Exercise aim:
Give again, word for word, each line from the top of the listing through the line that holds "b, MT['chrome'], bs)".
++++++++++++++++++++
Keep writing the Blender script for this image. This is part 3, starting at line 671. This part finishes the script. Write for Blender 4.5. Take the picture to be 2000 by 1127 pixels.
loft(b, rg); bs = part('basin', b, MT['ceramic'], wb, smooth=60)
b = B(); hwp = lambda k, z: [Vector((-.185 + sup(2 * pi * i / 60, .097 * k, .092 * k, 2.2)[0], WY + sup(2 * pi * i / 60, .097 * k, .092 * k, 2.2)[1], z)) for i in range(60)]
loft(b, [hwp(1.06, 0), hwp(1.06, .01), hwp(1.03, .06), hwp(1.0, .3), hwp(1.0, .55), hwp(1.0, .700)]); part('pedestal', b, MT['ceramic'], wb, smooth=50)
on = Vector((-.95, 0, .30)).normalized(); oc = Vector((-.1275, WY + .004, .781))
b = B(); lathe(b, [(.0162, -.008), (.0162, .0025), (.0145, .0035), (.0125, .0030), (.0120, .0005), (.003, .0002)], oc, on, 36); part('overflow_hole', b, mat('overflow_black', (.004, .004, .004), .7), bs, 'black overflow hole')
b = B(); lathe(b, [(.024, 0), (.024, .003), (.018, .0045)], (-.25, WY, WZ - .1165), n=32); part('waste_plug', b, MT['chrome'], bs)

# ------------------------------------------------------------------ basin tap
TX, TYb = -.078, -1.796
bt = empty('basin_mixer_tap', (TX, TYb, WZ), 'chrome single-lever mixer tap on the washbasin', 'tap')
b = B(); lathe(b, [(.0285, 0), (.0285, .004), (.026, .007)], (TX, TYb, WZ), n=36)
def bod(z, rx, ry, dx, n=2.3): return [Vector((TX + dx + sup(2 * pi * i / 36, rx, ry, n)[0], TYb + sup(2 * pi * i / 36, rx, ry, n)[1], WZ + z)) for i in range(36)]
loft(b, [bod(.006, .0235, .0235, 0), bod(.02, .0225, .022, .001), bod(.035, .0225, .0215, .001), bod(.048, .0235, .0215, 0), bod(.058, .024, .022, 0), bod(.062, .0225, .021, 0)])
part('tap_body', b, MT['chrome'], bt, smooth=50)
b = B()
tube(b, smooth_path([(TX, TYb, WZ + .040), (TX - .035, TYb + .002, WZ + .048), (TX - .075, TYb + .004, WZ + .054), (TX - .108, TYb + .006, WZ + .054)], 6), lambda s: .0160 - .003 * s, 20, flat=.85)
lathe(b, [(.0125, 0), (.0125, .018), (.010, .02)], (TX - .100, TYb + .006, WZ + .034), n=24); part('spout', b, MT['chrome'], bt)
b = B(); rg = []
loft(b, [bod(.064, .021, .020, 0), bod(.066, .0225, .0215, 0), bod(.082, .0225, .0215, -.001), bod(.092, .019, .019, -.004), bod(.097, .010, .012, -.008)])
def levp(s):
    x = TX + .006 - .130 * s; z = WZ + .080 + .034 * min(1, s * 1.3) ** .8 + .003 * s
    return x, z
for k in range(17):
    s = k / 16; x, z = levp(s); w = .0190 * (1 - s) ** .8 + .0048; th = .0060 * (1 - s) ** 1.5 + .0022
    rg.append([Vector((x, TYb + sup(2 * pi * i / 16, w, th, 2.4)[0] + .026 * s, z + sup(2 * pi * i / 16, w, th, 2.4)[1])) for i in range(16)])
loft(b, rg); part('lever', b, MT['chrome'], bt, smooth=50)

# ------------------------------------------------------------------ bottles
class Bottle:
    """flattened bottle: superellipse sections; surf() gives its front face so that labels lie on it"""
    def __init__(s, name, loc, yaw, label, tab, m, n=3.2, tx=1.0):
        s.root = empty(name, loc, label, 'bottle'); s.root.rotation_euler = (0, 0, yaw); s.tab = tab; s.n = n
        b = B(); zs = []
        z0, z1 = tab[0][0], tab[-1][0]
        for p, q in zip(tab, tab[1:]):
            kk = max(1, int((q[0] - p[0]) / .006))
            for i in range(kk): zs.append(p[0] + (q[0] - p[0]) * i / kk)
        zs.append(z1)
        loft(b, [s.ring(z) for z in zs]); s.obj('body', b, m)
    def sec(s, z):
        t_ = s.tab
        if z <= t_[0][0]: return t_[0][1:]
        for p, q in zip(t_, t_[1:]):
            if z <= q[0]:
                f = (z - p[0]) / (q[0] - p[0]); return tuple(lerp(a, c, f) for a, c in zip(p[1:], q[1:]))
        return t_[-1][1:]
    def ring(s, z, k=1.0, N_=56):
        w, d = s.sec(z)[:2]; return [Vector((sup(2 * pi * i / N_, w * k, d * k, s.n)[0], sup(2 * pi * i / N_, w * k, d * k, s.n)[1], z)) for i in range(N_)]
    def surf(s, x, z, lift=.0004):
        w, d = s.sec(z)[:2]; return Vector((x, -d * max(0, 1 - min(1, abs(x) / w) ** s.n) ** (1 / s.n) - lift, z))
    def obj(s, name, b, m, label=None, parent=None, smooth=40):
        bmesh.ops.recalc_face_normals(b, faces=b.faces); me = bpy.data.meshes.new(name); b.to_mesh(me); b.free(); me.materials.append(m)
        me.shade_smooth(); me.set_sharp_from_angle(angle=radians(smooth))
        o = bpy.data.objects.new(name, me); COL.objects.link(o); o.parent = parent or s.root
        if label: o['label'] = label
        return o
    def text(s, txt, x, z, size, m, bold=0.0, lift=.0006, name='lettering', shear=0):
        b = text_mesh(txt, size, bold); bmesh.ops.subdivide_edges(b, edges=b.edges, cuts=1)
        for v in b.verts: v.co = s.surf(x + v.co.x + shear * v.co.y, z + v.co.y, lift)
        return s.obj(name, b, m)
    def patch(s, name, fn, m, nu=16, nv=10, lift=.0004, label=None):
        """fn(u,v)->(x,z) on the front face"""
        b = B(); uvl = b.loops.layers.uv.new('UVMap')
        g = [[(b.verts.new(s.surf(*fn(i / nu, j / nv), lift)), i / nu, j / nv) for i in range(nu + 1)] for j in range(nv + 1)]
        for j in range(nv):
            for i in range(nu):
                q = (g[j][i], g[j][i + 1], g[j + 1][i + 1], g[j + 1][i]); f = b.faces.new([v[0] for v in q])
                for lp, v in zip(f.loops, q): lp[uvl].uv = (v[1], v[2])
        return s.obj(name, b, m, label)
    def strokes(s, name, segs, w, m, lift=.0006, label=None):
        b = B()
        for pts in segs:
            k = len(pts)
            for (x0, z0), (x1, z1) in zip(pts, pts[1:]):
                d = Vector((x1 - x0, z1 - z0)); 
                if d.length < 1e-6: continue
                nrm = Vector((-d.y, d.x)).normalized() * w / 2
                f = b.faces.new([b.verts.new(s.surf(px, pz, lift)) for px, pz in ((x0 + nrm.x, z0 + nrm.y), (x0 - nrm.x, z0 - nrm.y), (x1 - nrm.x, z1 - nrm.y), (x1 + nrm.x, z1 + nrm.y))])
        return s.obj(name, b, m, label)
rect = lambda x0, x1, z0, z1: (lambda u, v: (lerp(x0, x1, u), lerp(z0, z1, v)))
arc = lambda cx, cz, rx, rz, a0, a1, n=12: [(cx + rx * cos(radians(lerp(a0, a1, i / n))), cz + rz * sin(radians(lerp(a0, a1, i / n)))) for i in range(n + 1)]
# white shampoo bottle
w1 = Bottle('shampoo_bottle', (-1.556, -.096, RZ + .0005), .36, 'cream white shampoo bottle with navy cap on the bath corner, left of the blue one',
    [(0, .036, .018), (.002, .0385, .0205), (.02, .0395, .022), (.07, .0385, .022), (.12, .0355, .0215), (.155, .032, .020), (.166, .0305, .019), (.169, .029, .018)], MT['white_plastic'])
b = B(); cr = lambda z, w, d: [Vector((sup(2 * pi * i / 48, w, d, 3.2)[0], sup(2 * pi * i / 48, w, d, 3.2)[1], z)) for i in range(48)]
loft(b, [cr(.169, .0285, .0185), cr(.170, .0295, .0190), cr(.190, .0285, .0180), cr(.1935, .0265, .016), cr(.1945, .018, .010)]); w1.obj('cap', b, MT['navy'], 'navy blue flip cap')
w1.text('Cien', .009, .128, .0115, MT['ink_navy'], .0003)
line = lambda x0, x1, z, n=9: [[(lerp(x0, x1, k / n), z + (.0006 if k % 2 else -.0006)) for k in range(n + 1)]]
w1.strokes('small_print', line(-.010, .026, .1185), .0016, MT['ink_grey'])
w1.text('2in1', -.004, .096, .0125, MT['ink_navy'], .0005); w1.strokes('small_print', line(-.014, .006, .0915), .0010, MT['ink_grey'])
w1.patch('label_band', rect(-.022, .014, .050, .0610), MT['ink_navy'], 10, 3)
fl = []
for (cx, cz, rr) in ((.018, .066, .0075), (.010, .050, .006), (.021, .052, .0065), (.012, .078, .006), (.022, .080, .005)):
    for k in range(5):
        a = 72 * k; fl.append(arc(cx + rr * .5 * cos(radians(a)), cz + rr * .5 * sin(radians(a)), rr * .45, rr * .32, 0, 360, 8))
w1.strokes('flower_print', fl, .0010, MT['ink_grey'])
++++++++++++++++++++
Output for this exercise:
Keep writing the Blender script for this image. This is part 3, starting at line 671. This part finishes the script. Write for Blender 4.5. Take the picture to be 2000 by 1127 pixels.
loft(b, rg); bs = part('basin', b, MT['ceramic'], wb, smooth=60)
b = B(); hwp = lambda k, z: [Vector((-.185 + sup(2 * pi * i / 60, .097 * k, .092 * k, 2.2)[0], WY + sup(2 * pi * i / 60, .097 * k, .092 * k, 2.2)[1], z)) for i in range(60)]
loft(b, [hwp(1.06, 0), hwp(1.06, .01), hwp(1.03, .06), hwp(1.0, .3), hwp(1.0, .55), hwp(1.0, .700)]); part('pedestal', b, MT['ceramic'], wb, smooth=50)
on = Vector((-.95, 0, .30)).normalized(); oc = Vector((-.1275, WY + .004, .781))
b = B(); lathe(b, [(.0162, -.008), (.0162, .0025), (.0145, .0035), (.0125, .0030), (.0120, .0005), (.003, .0002)], oc, on, 36); part('overflow_hole', b, mat('overflow_black', (.004, .004, .004), .7), bs, 'black overflow hole')
b = B(); lathe(b, [(.024, 0), (.024, .003), (.018, .0045)], (-.25, WY, WZ - .1165), n=32); part('waste_plug', b, MT['chrome'], bs)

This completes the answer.